Entries with scene source code:
★ ★ ★

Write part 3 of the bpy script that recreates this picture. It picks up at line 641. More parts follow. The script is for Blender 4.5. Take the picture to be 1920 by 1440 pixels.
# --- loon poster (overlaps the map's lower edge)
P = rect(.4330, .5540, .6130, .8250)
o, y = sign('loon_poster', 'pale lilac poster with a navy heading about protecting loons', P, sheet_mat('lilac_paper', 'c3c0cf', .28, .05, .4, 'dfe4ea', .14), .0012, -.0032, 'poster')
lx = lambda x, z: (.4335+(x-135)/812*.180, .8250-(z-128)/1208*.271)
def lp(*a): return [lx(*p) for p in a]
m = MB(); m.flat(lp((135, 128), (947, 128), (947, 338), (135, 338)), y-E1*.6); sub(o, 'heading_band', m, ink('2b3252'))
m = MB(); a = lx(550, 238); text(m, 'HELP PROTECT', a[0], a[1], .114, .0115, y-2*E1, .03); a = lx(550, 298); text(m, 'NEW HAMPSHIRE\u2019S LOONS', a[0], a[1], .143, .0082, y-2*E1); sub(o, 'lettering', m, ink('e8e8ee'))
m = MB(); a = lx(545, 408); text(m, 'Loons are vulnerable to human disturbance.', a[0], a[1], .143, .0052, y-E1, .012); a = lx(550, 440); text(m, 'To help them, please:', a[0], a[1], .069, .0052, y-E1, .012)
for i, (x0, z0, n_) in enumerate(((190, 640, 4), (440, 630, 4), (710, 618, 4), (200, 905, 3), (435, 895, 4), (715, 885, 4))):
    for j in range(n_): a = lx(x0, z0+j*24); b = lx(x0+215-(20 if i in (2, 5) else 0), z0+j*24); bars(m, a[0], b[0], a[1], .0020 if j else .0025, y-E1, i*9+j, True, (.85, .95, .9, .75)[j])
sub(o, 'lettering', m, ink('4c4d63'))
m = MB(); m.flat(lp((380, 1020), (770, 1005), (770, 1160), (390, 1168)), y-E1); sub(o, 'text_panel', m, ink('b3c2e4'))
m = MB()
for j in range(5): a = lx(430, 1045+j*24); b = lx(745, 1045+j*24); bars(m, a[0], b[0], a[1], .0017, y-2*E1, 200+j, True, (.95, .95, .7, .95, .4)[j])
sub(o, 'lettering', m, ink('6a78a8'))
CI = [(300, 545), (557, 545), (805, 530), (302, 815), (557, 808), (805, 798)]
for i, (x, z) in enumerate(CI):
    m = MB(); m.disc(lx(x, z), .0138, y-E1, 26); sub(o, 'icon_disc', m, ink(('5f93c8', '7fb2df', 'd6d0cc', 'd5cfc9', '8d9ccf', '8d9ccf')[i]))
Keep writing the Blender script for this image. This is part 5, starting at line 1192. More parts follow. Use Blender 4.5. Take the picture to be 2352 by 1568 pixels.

★ ★ ★

▶ **SET PROBLEM**: Scan the material above for the string "picture" and return the lines that hold it.

▶ **FINAL ANSWER**:
Write part 3 of the bpy script that recreates this picture. It picks up at line 641. More parts follow. The script is for Blender 4.5. Take the picture to be 1920 by 1440 pixels.
Keep writing the Blender script for this image. This is part 5, starting at line 1192. More parts follow. Use Blender 4.5. Take the picture to be 2352 by 1568 pixels.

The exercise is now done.